Your Sinclair


International Tennis

Author: Linda Barker
Publisher: Zeppelin Games
Machine: Spectrum 48K/128K/+2/+3

 
Published in Your Sinclair #85

International Tennis

As I write, my washing is dripping on the line. It's been doing this for the past week and I'm fed up with it. By the time it's dry, it will no longer smell of daffodils and lambs, it'll smell of winter damp and slugs, or something. Bleugh! I wouldn't be able to play tennis in it if I wanted to, which I don't. (Eh? Jon) Now is not the time to skip around outside trying to hit a ball, but it might be just the time to load up the Speccy and try out a few volleys. And what should I find in my Speccy but Zeppelin's International Tennis. This could be just the thing for those long, winter evenings.

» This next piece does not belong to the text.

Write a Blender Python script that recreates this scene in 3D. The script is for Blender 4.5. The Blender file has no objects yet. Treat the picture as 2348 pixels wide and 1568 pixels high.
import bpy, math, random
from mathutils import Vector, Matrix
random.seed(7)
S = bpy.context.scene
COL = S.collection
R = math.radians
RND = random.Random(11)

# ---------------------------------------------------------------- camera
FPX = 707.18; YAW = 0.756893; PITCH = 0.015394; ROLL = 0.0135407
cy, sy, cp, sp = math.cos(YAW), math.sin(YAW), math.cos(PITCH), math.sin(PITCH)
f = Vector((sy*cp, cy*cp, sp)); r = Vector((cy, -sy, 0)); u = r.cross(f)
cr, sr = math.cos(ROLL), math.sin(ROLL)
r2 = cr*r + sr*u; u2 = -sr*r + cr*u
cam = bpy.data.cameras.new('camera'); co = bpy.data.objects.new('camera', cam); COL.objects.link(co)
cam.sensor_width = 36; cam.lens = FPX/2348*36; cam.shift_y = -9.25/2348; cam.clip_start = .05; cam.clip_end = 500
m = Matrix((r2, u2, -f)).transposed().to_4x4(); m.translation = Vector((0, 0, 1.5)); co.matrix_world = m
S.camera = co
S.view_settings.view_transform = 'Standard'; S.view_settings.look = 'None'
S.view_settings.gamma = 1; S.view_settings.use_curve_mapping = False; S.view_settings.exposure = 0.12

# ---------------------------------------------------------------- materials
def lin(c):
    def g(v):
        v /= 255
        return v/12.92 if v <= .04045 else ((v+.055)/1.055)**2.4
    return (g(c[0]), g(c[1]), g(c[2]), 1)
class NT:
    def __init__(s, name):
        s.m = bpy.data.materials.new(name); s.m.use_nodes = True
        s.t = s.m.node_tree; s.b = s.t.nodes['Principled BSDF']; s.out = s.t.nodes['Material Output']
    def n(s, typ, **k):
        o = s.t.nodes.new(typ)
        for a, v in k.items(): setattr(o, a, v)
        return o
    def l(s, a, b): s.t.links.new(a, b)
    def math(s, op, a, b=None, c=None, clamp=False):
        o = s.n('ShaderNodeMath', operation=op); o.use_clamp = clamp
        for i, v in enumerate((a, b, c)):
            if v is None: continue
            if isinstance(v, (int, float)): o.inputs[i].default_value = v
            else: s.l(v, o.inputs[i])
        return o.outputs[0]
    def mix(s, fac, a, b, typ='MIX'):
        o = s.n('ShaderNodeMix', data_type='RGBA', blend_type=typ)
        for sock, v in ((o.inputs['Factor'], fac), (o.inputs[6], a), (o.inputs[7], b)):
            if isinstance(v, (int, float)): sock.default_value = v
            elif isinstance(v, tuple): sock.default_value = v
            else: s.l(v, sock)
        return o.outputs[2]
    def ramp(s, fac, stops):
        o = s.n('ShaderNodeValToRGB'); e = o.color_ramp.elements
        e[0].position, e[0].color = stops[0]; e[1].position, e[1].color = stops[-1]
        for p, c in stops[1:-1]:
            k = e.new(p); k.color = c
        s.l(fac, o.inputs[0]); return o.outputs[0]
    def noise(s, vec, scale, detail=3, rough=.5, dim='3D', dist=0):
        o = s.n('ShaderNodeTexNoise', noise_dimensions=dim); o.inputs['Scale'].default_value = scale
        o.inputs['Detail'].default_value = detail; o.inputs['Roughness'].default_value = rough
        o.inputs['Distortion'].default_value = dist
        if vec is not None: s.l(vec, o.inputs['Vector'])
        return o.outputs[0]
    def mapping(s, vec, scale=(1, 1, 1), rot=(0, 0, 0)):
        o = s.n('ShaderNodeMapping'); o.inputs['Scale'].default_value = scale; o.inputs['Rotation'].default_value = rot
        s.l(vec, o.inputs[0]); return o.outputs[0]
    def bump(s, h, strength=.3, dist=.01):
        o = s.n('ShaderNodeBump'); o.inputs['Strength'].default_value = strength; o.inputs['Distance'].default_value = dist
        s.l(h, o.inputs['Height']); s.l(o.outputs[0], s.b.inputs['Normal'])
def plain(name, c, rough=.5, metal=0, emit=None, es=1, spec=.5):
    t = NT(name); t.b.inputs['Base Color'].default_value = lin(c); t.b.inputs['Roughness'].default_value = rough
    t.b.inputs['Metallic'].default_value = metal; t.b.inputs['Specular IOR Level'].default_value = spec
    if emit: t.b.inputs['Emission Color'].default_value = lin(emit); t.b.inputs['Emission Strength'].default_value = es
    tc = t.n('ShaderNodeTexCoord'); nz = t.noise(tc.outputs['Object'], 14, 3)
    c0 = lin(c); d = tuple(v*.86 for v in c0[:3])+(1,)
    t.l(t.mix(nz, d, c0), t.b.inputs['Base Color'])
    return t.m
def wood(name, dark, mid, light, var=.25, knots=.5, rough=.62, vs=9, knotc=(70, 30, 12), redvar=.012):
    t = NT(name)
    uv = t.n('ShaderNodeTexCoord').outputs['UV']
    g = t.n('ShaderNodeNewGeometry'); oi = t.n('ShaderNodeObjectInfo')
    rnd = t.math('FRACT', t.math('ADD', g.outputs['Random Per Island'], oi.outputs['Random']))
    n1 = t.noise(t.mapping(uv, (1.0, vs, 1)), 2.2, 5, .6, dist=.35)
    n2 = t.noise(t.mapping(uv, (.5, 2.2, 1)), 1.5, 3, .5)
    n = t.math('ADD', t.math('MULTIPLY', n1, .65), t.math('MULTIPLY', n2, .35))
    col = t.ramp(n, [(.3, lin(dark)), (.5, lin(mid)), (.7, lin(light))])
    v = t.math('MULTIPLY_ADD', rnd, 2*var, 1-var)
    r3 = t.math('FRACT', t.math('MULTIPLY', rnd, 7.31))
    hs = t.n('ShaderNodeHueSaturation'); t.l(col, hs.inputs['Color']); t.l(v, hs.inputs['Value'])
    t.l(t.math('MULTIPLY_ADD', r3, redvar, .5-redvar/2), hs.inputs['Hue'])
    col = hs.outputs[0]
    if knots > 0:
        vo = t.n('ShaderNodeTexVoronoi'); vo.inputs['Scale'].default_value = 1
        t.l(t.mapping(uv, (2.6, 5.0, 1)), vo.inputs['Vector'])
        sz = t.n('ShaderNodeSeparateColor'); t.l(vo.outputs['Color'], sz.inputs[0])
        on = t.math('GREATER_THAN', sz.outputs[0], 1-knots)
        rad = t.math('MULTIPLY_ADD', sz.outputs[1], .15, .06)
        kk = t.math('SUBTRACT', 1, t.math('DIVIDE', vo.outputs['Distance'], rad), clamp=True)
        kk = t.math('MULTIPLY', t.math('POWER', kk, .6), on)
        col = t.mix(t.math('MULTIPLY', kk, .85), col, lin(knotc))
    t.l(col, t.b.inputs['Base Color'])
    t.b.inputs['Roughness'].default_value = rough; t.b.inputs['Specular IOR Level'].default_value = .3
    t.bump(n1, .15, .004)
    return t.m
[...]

International Tennis lets you play against a real opponent or a variety of computerised ball buffs. As per usual, you can choose which kind of surface to play on (hard, clay or lawn), whether to go for a single match or a whole tournament, how many sets in a match and the difficulty level. So far, so run of the mill. For International Tennis to be as good as Zeppelin claim, it's going to have to play well.

The Moment Of Truth

Hurrah, it plays well! The character sprites are clearly defined and they move smoothly across the court. They're skilful, fast, graceful and right little movers. The choice of moves is such that you can make your player run around like a madman. It all looks quite dangerous actually, there's your player racing up and down slashing his racquet left, right and centre. All it needs is for somebody to run out onto the court and we'd have a real slasherama of a game!

International Tennis

But hey! This is tennis, it's quiet and civilised, right? Erm, well, not in two-player mode. The pace is so fast and it's actually quite difficult so with two-players a nice game of tennis can quickly become a furiously vocal fight to get those balls over the net. Service is the easiest move to play, and it gets more and more difficult from thereon - and this is in easy mode. International Tennis is addictive enough to make you want to play on, so you do get better as you proceed. But there's always a more difficult level and, if you beat the computer opponent at that level, you can always get in a mate who's completely brilliant at computerised tennis. (You can even play doubles with (or against) the Speccy!) But you do need to persevere and the initial difficulties may put some people off. If you like sport sims in general, and tennis sims in particular, this one will give you a very good run for your money.

Uppers: It's fast, it's furious and you can play it with a mate, or five.

Downers: It really is a bit on the difficult side, and there are no points for style! A game, set and match of International Tennis could be just what you're after.